──────── Data shown

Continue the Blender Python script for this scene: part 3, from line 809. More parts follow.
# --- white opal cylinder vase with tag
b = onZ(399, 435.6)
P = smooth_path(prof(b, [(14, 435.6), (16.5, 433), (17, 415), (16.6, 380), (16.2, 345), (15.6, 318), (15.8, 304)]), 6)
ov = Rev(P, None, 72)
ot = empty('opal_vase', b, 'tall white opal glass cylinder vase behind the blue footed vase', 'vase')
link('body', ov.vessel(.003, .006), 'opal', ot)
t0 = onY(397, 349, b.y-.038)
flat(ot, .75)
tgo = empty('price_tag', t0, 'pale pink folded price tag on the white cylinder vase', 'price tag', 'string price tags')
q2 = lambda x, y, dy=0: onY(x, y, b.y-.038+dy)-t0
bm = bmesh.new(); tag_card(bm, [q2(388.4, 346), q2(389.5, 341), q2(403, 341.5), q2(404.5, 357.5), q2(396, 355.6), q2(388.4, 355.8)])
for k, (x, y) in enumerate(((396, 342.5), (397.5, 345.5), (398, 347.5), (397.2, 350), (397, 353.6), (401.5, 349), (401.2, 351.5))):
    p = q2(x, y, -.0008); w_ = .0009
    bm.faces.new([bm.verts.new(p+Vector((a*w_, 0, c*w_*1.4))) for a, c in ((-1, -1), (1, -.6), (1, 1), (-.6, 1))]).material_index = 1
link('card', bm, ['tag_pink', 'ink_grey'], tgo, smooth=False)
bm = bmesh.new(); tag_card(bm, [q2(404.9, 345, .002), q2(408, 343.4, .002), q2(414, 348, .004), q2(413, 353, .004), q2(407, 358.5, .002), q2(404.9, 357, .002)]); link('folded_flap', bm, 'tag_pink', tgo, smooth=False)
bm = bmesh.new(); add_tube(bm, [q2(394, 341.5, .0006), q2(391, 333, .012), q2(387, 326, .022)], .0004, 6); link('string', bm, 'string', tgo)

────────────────

» Work to complete: Exactly reproduce every line of the data above.

» The result:
Continue the Blender Python script for this scene: part 3, from line 809. More parts follow.
# --- white opal cylinder vase with tag
b = onZ(399, 435.6)
P = smooth_path(prof(b, [(14, 435.6), (16.5, 433), (17, 415), (16.6, 380), (16.2, 345), (15.6, 318), (15.8, 304)]), 6)
ov = Rev(P, None, 72)
ot = empty('opal_vase', b, 'tall white opal glass cylinder vase behind the blue footed vase', 'vase')
link('body', ov.vessel(.003, .006), 'opal', ot)
t0 = onY(397, 349, b.y-.038)
flat(ot, .75)
tgo = empty('price_tag', t0, 'pale pink folded price tag on the white cylinder vase', 'price tag', 'string price tags')
q2 = lambda x, y, dy=0: onY(x, y, b.y-.038+dy)-t0
bm = bmesh.new(); tag_card(bm, [q2(388.4, 346), q2(389.5, 341), q2(403, 341.5), q2(404.5, 357.5), q2(396, 355.6), q2(388.4, 355.8)])
for k, (x, y) in enumerate(((396, 342.5), (397.5, 345.5), (398, 347.5), (397.2, 350), (397, 353.6), (401.5, 349), (401.2, 351.5))):
    p = q2(x, y, -.0008); w_ = .0009
    bm.faces.new([bm.verts.new(p+Vector((a*w_, 0, c*w_*1.4))) for a, c in ((-1, -1), (1, -.6), (1, 1), (-.6, 1))]).material_index = 1
link('card', bm, ['tag_pink', 'ink_grey'], tgo, smooth=False)
bm = bmesh.new(); tag_card(bm, [q2(404.9, 345, .002), q2(408, 343.4, .002), q2(414, 348, .004), q2(413, 353, .004), q2(407, 358.5, .002), q2(404.9, 357, .002)]); link('folded_flap', bm, 'tag_pink', tgo, smooth=False)
bm = bmesh.new(); add_tube(bm, [q2(394, 341.5, .0006), q2(391, 333, .012), q2(387, 326, .022)], .0004, 6); link('string', bm, 'string', tgo)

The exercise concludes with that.